Defense Minister Ehud Barak praised Yosef’s ruling on Friday, calling it very important news for the soldiers who have converted, for the IDF’s status, and for the unity of the nation.

Israel Beiteinu, meanwhile, showed no intention of shelving its bill after Yosef’s letter was made public.

“The solution is not satisfactory, since the Chief Rabbinate and Amar haven’t solved the problem,” Rotem said on Friday.

“Beyond that, the committee appointed by Amar himself did not agree to approve the IDF conversions, and a special adjudication by Yosef was necessary.”

Shas reacted furiously to Rotem’s declaration, calling his party one that “seeks to trample upon the People of Israel and the IDF for political gain. Despite the IDF conversions being valid, the poison of hatred, separatism and destruction of Judaism continue to seep out of [Israel Beiteinu],” an announcement read.

Rabbi Seth Farber, the head of ITIM, an organization which advocates and advises on the Jewish life cycle, praised Yosef’s decision, which “proves the validity of our petition to the High Court of Justice demanding sweeping approval of all the conversions.
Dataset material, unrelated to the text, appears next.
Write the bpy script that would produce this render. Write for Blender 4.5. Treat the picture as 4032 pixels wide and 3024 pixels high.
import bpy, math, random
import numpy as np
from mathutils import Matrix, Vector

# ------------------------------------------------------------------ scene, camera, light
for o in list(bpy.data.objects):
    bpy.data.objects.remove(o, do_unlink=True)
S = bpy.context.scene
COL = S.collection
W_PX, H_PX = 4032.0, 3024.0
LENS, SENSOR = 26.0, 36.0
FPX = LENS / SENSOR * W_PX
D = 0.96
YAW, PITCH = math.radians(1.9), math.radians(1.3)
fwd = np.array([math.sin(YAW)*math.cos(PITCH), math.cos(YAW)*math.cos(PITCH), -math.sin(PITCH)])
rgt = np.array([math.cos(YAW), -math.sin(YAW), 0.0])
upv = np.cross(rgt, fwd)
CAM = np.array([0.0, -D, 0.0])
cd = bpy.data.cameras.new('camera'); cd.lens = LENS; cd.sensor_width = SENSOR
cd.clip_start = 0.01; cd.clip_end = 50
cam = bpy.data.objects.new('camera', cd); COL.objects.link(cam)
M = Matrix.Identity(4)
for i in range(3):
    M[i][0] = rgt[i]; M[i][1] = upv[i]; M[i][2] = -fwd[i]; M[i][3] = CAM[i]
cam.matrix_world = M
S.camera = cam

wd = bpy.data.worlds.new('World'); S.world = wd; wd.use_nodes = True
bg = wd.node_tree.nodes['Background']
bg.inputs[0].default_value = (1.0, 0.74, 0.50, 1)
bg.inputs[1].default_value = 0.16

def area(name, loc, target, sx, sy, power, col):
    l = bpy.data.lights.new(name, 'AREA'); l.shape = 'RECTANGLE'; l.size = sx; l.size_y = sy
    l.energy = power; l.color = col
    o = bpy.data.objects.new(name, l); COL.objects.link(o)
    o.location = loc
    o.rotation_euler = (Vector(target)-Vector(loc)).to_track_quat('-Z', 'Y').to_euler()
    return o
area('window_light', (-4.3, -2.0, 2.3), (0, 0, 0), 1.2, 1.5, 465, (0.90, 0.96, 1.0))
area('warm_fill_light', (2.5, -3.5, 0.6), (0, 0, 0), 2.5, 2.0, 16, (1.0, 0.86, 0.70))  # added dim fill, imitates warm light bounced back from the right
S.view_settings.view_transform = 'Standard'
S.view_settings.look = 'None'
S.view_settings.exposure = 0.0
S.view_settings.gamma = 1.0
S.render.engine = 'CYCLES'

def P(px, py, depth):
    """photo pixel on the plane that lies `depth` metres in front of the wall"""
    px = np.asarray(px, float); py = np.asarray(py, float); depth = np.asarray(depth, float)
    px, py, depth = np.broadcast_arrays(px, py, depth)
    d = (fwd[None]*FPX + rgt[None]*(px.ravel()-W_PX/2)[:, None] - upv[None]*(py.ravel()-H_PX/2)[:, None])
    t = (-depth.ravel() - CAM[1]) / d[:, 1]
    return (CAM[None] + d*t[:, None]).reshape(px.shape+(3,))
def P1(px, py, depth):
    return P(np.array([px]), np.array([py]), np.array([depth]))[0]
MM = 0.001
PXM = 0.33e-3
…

In the light of Yosef’s ruling, we expect the marriage registrars to be forced to register all converts for marriage, and the rabbis who refuse to conform to resign from their positions in the Chief Rabbinate.”
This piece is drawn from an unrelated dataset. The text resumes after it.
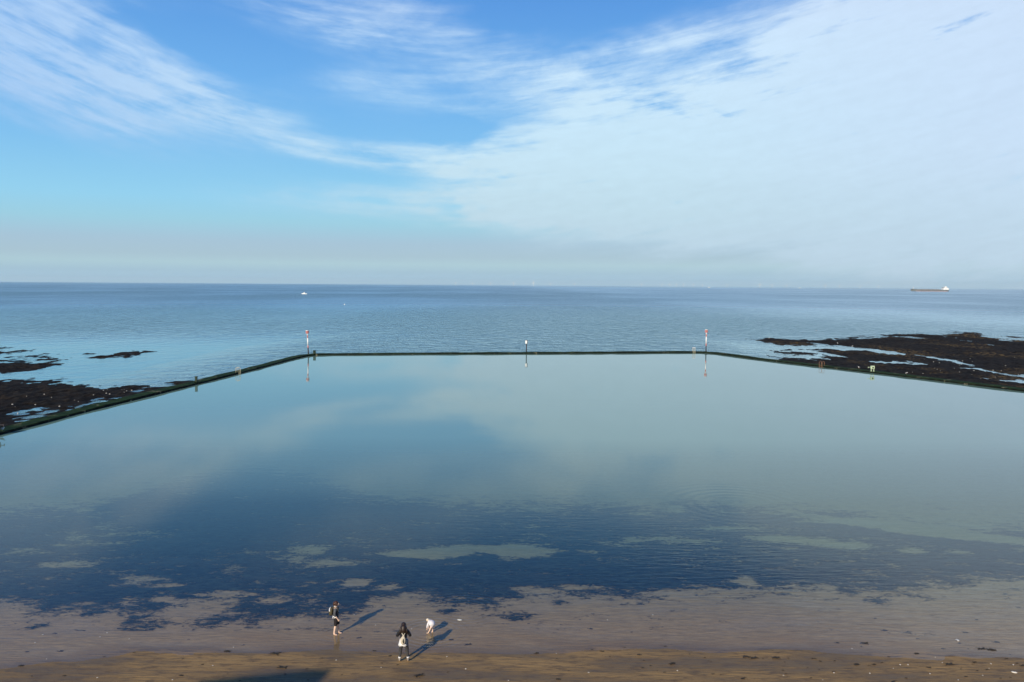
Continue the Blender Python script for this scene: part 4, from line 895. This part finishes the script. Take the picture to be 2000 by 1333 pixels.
# ------------------------------------------------------------------ seafront shelter added unseen on the cliff top; its roof is shaped to throw the shadow at the foot of the picture
def shadow_caster():
    # ridge shadow falls at the beach point sh; walk back towards the sun
    shp = at(664, 1307, .05); L_ = 38.5; top = shp.z+L_*math.tan(R(SUN_EL)); x = shp.x-sin(R(SHADOW_AZ))*L_; y = shp.y-cos(R(SHADOW_AZ))*L_
    t = empty('shadow_shelter', (x-.4, y, 14.8), 0, 'seafront shelter added unseen on the cliff top behind the viewpoint, its hipped roof shaped to cast a shadow', 'shadow_caster'); hh = top-14.8
    bm = bmesh.new(); e = hh-.97
    A = [bm.verts.new(v) for v in ((-4.3, -.8, e), (.5, -.8, e), (.5, .8, e), (-4.3, .8, e))]; B = [bm.verts.new(v) for v in ((-.6, 0, hh), (.1, 0, hh))]
    for f in ((A[0], A[1], B[1], B[0]), (A[1], A[2], B[1]), (A[2], A[3], B[0], B[1]), (A[3], A[0], B[0]), (A[3], A[2], A[1], A[0])): bm.faces.new(f)
    obj('roof', bm, M['fur'], t, False)
    bm = bmesh.new(); box(bm, (-2.0, 0, e/2), (4.6, .16, e-.04)); obj('back_screen', bm, M['conc'], t, False)
    for px in (-4.1, .3):
        for py in (-.65, .65): bm = bmesh.new(); tube(bm, [(px, py, 0), (px, py, e)], .08, 8); obj('post', bm, M['white'], t)
    bm = bmesh.new(); box(bm, (-2.4, .36, .45), (4.4, .42, .08), 0, .02); box(bm, (-4.2, .36, .2), (.1, .36, .42)); box(bm, (-.6, .36, .2), (.1, .36, .42)); obj('bench', bm, M['dark'], t, False)
shadow_caster()

# ------------------------------------------------------------------ sea haze
bm = bmesh.new(); zl, zh = -14.0, 190.0; Rr = 34000.0
box(bm, (0, 0, (zl+zh)/2), (Rr*2, Rr*2, zh-zl))
mz = bpy.data.materials.new('haze'); mz.use_nodes = True; h_ = NT(mz.node_tree)
pv = h_.n('ShaderNodeVolumePrincipled'); pv.inputs['Color'].default_value = (0.80, 0.97, 1.0, 1); pv.inputs['Density'].default_value = 2.1e-5; pv.inputs['Anisotropy'].default_value = 0.0
h_.put(h_.n('ShaderNodeOutputMaterial').inputs['Volume'], pv)
hz = obj('haze', bm, mz, None, False); tag(hz, 'thin pale sea haze between the viewpoint and the horizon', 'haze', kind='stuff')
It was during a hearing on a petition filed by ITIM and others that the issue of the missing signatures became known. The petition was submitted against four marriage registrars who had refused to register the marriages of couples in cases where one or both of them had converted to Judaism in state-administered conversion courts, whether military or civilian.

In November, the state informed the High Court that the Chief Rabbinate had appointed four rabbinical judges from the state-administered conversion courts to serve as marriage registrars. These judges would have the power to register anyone who had converted to Judaism according to a ruling by the state-appointed courts, rather than firing the reluctant marriage registrars.